### [TASK OBJECTIVE]
Please output the lines shown below exactly as they appear.
== PROVIDED DATA ==
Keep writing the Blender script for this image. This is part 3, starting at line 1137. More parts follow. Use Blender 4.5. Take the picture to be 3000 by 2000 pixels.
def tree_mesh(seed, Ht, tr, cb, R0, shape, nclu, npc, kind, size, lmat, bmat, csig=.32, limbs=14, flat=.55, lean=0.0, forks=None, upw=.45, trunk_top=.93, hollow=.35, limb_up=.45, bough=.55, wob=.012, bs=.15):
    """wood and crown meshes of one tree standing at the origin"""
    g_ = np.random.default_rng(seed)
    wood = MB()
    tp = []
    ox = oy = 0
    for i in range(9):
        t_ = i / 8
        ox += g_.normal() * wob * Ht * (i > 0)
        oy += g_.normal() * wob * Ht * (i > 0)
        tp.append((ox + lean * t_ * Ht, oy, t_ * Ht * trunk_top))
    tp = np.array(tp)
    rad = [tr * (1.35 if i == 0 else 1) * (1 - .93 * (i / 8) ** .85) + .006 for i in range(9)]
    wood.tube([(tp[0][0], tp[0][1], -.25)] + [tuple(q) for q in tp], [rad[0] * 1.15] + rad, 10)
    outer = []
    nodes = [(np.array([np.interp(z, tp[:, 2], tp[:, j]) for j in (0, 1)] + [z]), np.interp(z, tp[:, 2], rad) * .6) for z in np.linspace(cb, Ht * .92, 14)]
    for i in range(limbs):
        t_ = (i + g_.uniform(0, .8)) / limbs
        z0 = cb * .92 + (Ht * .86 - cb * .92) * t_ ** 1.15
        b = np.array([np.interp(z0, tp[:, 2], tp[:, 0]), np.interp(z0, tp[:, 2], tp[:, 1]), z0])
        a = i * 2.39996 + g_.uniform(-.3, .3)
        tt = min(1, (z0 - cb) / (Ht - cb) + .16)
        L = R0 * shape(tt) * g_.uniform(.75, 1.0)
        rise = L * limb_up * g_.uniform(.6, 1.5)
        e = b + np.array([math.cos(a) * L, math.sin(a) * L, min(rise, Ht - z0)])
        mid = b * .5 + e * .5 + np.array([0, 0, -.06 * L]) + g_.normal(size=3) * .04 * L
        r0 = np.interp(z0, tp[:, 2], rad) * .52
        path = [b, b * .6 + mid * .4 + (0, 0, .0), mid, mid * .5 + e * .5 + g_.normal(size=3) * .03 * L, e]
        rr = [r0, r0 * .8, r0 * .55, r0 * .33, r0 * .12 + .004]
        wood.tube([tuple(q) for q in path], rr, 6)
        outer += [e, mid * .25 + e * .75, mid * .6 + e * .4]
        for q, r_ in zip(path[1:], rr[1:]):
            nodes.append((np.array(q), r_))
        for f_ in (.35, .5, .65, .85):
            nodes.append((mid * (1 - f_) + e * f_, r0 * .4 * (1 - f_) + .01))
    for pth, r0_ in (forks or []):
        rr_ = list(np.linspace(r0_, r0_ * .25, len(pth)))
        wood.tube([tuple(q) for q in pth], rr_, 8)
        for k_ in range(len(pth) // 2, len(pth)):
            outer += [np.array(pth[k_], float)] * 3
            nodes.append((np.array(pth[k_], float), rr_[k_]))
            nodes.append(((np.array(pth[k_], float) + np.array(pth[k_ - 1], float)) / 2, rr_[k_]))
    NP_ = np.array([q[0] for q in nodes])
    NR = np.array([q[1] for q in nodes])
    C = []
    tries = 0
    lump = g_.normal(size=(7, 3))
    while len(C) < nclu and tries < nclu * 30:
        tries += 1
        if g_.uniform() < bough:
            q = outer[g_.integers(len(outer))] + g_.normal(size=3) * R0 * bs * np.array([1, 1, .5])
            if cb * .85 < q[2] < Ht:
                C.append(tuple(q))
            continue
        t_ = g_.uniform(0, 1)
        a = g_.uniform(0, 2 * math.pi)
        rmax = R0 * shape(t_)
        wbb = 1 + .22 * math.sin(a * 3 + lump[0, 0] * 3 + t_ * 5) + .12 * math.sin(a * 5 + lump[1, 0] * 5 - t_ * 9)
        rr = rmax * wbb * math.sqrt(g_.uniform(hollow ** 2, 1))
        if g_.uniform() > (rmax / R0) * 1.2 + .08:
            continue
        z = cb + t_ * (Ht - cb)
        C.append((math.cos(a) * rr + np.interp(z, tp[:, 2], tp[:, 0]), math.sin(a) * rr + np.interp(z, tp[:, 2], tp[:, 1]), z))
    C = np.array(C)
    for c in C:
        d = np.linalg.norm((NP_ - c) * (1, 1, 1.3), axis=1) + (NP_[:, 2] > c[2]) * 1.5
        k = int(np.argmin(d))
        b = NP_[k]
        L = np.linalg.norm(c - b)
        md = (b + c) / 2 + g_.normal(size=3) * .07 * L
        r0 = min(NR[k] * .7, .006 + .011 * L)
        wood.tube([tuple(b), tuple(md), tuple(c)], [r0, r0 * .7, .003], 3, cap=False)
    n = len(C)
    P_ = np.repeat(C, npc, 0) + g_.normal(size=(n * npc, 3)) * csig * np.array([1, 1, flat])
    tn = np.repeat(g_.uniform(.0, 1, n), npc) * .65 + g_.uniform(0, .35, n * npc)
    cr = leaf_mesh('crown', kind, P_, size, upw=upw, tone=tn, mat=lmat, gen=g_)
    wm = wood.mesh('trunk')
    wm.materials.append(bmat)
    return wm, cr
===
### [PROBLEM SOLUTION]
Keep writing the Blender script for this image. This is part 3, starting at line 1137. More parts follow. Use Blender 4.5. Take the picture to be 3000 by 2000 pixels.
def tree_mesh(seed, Ht, tr, cb, R0, shape, nclu, npc, kind, size, lmat, bmat, csig=.32, limbs=14, flat=.55, lean=0.0, forks=None, upw=.45, trunk_top=.93, hollow=.35, limb_up=.45, bough=.55, wob=.012, bs=.15):
    """wood and crown meshes of one tree standing at the origin"""
    g_ = np.random.default_rng(seed)
    wood = MB()
    tp = []
    ox = oy = 0
    for i in range(9):
        t_ = i / 8
        ox += g_.normal() * wob * Ht * (i > 0)
        oy += g_.normal() * wob * Ht * (i > 0)
        tp.append((ox + lean * t_ * Ht, oy, t_ * Ht * trunk_top))
    tp = np.array(tp)
    rad = [tr * (1.35 if i == 0 else 1) * (1 - .93 * (i / 8) ** .85) + .006 for i in range(9)]
    wood.tube([(tp[0][0], tp[0][1], -.25)] + [tuple(q) for q in tp], [rad[0] * 1.15] + rad, 10)
    outer = []
    nodes = [(np.array([np.interp(z, tp[:, 2], tp[:, j]) for j in (0, 1)] + [z]), np.interp(z, tp[:, 2], rad) * .6) for z in np.linspace(cb, Ht * .92, 14)]
    for i in range(limbs):
        t_ = (i + g_.uniform(0, .8)) / limbs
        z0 = cb * .92 + (Ht * .86 - cb * .92) * t_ ** 1.15
        b = np.array([np.interp(z0, tp[:, 2], tp[:, 0]), np.interp(z0, tp[:, 2], tp[:, 1]), z0])
        a = i * 2.39996 + g_.uniform(-.3, .3)
        tt = min(1, (z0 - cb) / (Ht - cb) + .16)
        L = R0 * shape(tt) * g_.uniform(.75, 1.0)
        rise = L * limb_up * g_.uniform(.6, 1.5)
        e = b + np.array([math.cos(a) * L, math.sin(a) * L, min(rise, Ht - z0)])
        mid = b * .5 + e * .5 + np.array([0, 0, -.06 * L]) + g_.normal(size=3) * .04 * L
        r0 = np.interp(z0, tp[:, 2], rad) * .52
        path = [b, b * .6 + mid * .4 + (0, 0, .0), mid, mid * .5 + e * .5 + g_.normal(size=3) * .03 * L, e]
        rr = [r0, r0 * .8, r0 * .55, r0 * .33, r0 * .12 + .004]
        wood.tube([tuple(q) for q in path], rr, 6)
        outer += [e, mid * .25 + e * .75, mid * .6 + e * .4]
        for q, r_ in zip(path[1:], rr[1:]):
            nodes.append((np.array(q), r_))
        for f_ in (.35, .5, .65, .85):
            nodes.append((mid * (1 - f_) + e * f_, r0 * .4 * (1 - f_) + .01))
    for pth, r0_ in (forks or []):
        rr_ = list(np.linspace(r0_, r0_ * .25, len(pth)))
        wood.tube([tuple(q) for q in pth], rr_, 8)
        for k_ in range(len(pth) // 2, len(pth)):
            outer += [np.array(pth[k_], float)] * 3
            nodes.append((np.array(pth[k_], float), rr_[k_]))
            nodes.append(((np.array(pth[k_], float) + np.array(pth[k_ - 1], float)) / 2, rr_[k_]))
    NP_ = np.array([q[0] for q in nodes])
    NR = np.array([q[1] for q in nodes])
    C = []
    tries = 0
    lump = g_.normal(size=(7, 3))
    while len(C) < nclu and tries < nclu * 30:
        tries += 1
        if g_.uniform() < bough:
            q = outer[g_.integers(len(outer))] + g_.normal(size=3) * R0 * bs * np.array([1, 1, .5])
            if cb * .85 < q[2] < Ht:
                C.append(tuple(q))
            continue
        t_ = g_.uniform(0, 1)
        a = g_.uniform(0, 2 * math.pi)
        rmax = R0 * shape(t_)
        wbb = 1 + .22 * math.sin(a * 3 + lump[0, 0] * 3 + t_ * 5) + .12 * math.sin(a * 5 + lump[1, 0] * 5 - t_ * 9)
        rr = rmax * wbb * math.sqrt(g_.uniform(hollow ** 2, 1))
        if g_.uniform() > (rmax / R0) * 1.2 + .08:
            continue
        z = cb + t_ * (Ht - cb)
        C.append((math.cos(a) * rr + np.interp(z, tp[:, 2], tp[:, 0]), math.sin(a) * rr + np.interp(z, tp[:, 2], tp[:, 1]), z))
    C = np.array(C)
    for c in C:
        d = np.linalg.norm((NP_ - c) * (1, 1, 1.3), axis=1) + (NP_[:, 2] > c[2]) * 1.5
        k = int(np.argmin(d))
        b = NP_[k]
        L = np.linalg.norm(c - b)
        md = (b + c) / 2 + g_.normal(size=3) * .07 * L
        r0 = min(NR[k] * .7, .006 + .011 * L)
        wood.tube([tuple(b), tuple(md), tuple(c)], [r0, r0 * .7, .003], 3, cap=False)
    n = len(C)
    P_ = np.repeat(C, npc, 0) + g_.normal(size=(n * npc, 3)) * csig * np.array([1, 1, flat])
    tn = np.repeat(g_.uniform(.0, 1, n), npc) * .65 + g_.uniform(0, .35, n * npc)
    cr = leaf_mesh('crown', kind, P_, size, upw=upw, tone=tn, mat=lmat, gen=g_)
    wm = wood.mesh('trunk')
    wm.materials.append(bmat)
    return wm, cr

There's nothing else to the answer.